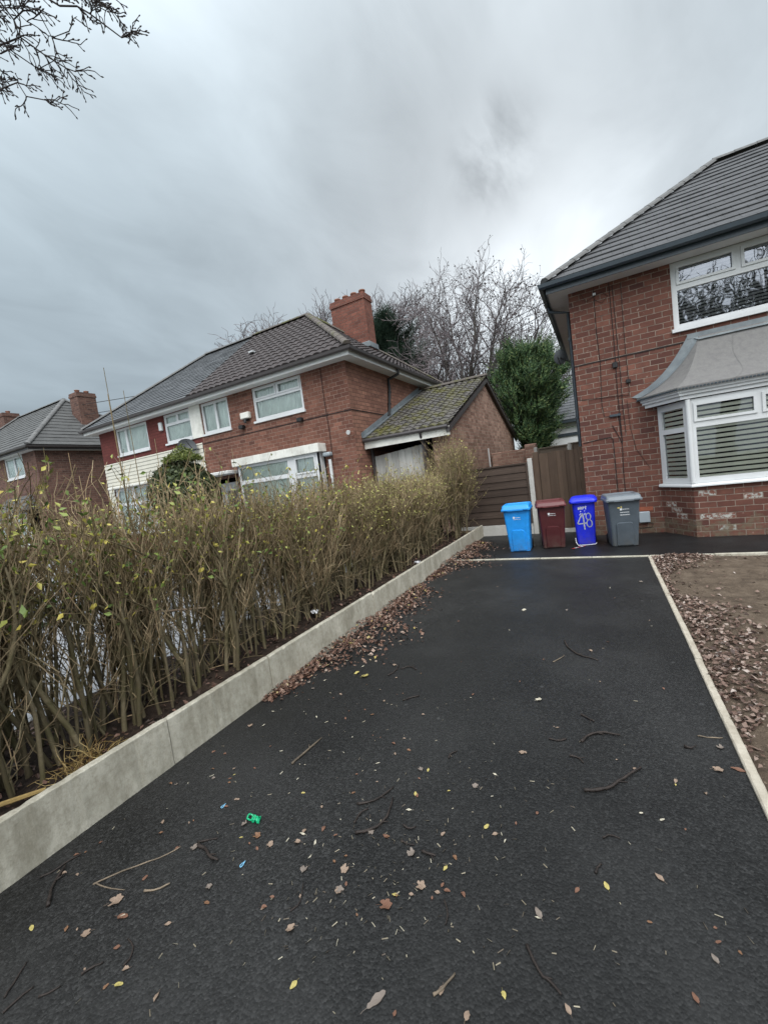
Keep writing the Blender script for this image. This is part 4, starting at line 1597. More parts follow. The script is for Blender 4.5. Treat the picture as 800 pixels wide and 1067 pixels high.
for k in range(5):
    a, b = Vector((-.42, 9.55, .012)), Vector((-.66, 9.27, .012))
    p0, p1 = a.lerp(b, k / 5), a.lerp(b, (k + 1) / 5)
    nn = Vector((.02, -.018, 0))
    if k % 2 == 1:
        m.quad(p0 - nn, p1 - nn, p1 + nn + Vector((0, 0, .006)), p0 + nn + Vector((0, 0, .006)))
m.build('white_stripe', M['plastic_white'], tg)


# ------------------------------------------------------------------ vegetation
def branch(mb, rg, p, d, L, r0, r1, seg=5, wob=.12, up=0.0, sides=4):
    pts = [Vector(p)]
    rad = [r0]
    d = Vector(d).normalized()
    for k in range(seg):
        d = (d + Vector((rg.gauss(0, wob), rg.gauss(0, wob), rg.gauss(0, wob) + up))).normalized()
        pts.append(pts[-1] + d * (L / seg))
        rad.append(r0 + (r1 - r0) * (k + 1) / seg)
    mb.tube(pts, rad, sides)
    return pts, rad, d


def cone_dir(rg, d, ang, spread=.25):
    d = Vector(d).normalized()
    a = d.orthogonal().normalized()
    b = d.cross(a)
    ph = rg.uniform(0, 2 * PI)
    th = max(.05, rg.gauss(ang, spread))
    return (d * math.cos(th) + (a * math.cos(ph) + b * math.sin(ph)) * math.sin(th)).normalized()


def leaf(mb, rg, p, s, asp=.5, n=None):
    """a pointed leaf folded along its midrib"""
    n = Vector(n) if n is not None else Vector((rg.gauss(0, 1), rg.gauss(0, 1), rg.gauss(0, 1)))
    if n.length < 1e-3:
        n = Vector((0, 0, 1))
    n.normalize()
    a = n.orthogonal().normalized()
    ph = rg.uniform(0, 2 * PI)
    b = n.cross(a)
    t = a * math.cos(ph) + b * math.sin(ph)
    sd = n.cross(t)
    w_ = s * asp * .5
    p = Vector(p)
    cu = rg.uniform(-.15, .3) * s
    v = [p, p + t * s * .35 + sd * w_ + n * cu * .5, p + t * s - n * cu * .4, p + t * s * .35 - sd * w_ + n * cu * .5, p + t * s * .4]
    mb.add(v, [(0, 1, 4), (1, 2, 4), (2, 3, 4), (3, 0, 4)])


def bare_tree(name, label, base, H, spread, seed, limbs=6, twigs=True, mats=('bark', 'twig_purple'), trunk_r=.28, fork=.22, dens=1.0, seeds=False, group=None, lean=(0, 0), twig_r=.012):
    rg = R_(seed)
    t = thing(name, label, 'tree', base, group)
    tr, cr, sd = MB(), MB(), MB()
    base = Vector(base)
    d0 = Vector((lean[0], lean[1], 1))
    pts, rad, d = branch(tr, rg, base - Vector((0, 0, .1)), d0, H * fork, trunk_r, trunk_r * .75, 5, .05, 0, 10)
    tips = []
    for i in range(limbs):
        ph = 2 * PI * (i + rg.uniform(-.25, .25)) / limbs
        tilt = rg.uniform(.22, .62) * spread
        dd = Vector((math.cos(ph) * tilt, math.sin(ph) * tilt, 1)).normalized()
        L = H * (1 - fork) * rg.uniform(.55, .75)
        st = pts[-1] if i % 2 else pts[-2].lerp(pts[-1], rg.uniform(.2, 1))
        p1, r1, e1 = branch(tr, rg, st, dd, L, trunk_r * rg.uniform(.42, .6), trunk_r * .12, 9, .17, .025, 7)
        for k in range(2, len(p1)):
            for _ in range(2 if k < 5 else 3):
                d2 = cone_dir(rg, p1[k] - p1[k - 1], .75, .25)
                d2.z += .15
                L2 = H * rg.uniform(.14, .26) * (1.1 - .05 * k)
                p2, r2, e2 = branch(tr if L2 > H * .2 else cr, rg, p1[k], d2, L2, r1[k] * .62, .012 + twig_r * .4, 7, .22, .04, 5)
                for j in range(1, len(p2)):
                    for _ in range(max(1, round(2 * dens))):
                        d3 = cone_dir(rg, p2[j] - p2[j - 1], .7, .3)
                        d3.z += .1
                        L3 = H * rg.uniform(.05, .11)
                        p3, r3, e3 = branch(cr, rg, p2[j], d3, L3, max(twig_r * 1.2, r2[j] * .5), twig_r * .8, 5, .2, .03, 3)
                        for q_ in range(1, len(p3)):
                            for _ in range(max(1, round(dens * 1.3))):
                                d4 = cone_dir(rg, p3[q_] - p3[q_ - 1], .8, .3)
                                p4, r4, e4 = branch(cr, rg, p3[q_], d4, H * rg.uniform(.014, .04), twig_r * .9, twig_r * .6, 2, .25, 0, 3)
                                if seeds and rg.random() < .22:
                                    e = p4[-1]
                                    s_ = rg.uniform(.03, .06)
                                    sd.add([e + Vector(v) * s_ for v in ((1, 0, 0), (0, 1, 0), (-1, 0, 0), (0, -1, 0), (0, 0, 1), (0, 0, -1))],
                                           [(0, 1, 4), (1, 2, 4), (2, 3, 4), (3, 0, 4), (1, 0, 5), (2, 1, 5), (3, 2, 5), (0, 3, 5)])
    tr.build('trunk', M[mats[0]], t, True)
    c = cr.build('crown', M[mats[1]], t)
    if sd.v:
        s = sd.build('seed_balls', M['seed'], c)
        s['kind'] = 'stuff'
    return t


bare_tree('bare_tree', 'tall bare tree with seed balls rising behind the garage roof', (-6.3, 26, 0), 15.4, 3.0, 12, 14, True, ('bark', 'twig_purple'), .27, .30, .62, True, twig_r=.010)
bare_tree('bare_tree', 'pale bare treetop showing over the right end of the dark brown roof', (-23.5, 31, 0), 20.5, 1.2, 5, 7, True, ('bark', 'twig_purple'), .25, .3, .8, False, 'bare trees behind the roofs', twig_r=.02)
bare_tree('bare_tree', 'low bare treetop showing over the grey slate roof', (-33.5, 31, 0), 17.0, 1.3, 6, 8, True, ('bark', 'twig_purple'), .22, .3, .8, False, 'bare trees behind the roofs', twig_r=.02)
bare_tree('bare_tree', 'thin bare treetop just left of the tall four pot chimney', (-16.0, 31, 0), 18.2, 1.0, 9, 6, True, ('bark', 'twig_purple'), .2, .3, .8, False, 'bare trees behind the roofs', twig_r=.018)
bare_tree('bare_tree', 'bare twiggy treetop between the conifer and the near house eaves', (1.5, 34, 0), 13.0, .8, 14, 6, True, ('bark', 'twig_purple'), .2, .3, .8, False, 'bare trees behind the roofs', twig_r=.018)


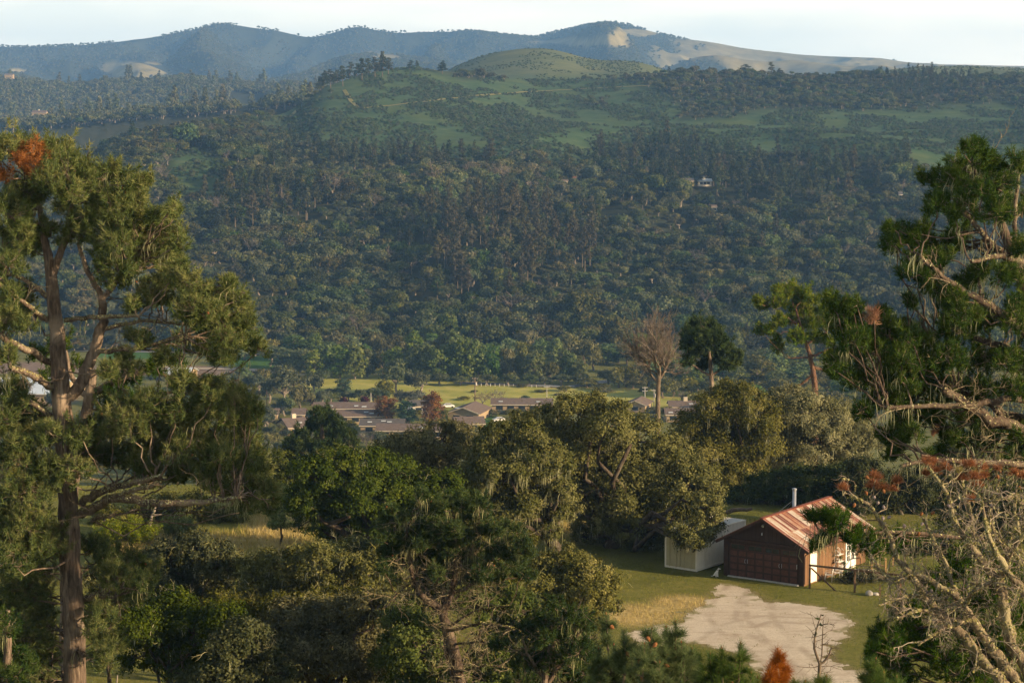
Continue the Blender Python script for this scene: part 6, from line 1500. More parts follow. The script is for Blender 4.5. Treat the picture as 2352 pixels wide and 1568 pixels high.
┄┄┄┄┄┄┄┄┄┄┄┄┄┄┄┄┄┄┄┄
THE PROBLEM = Of the lines above, how many contain the string "script"? Only the number is required.

SOLUTION FOR THIS EXERCISE = 2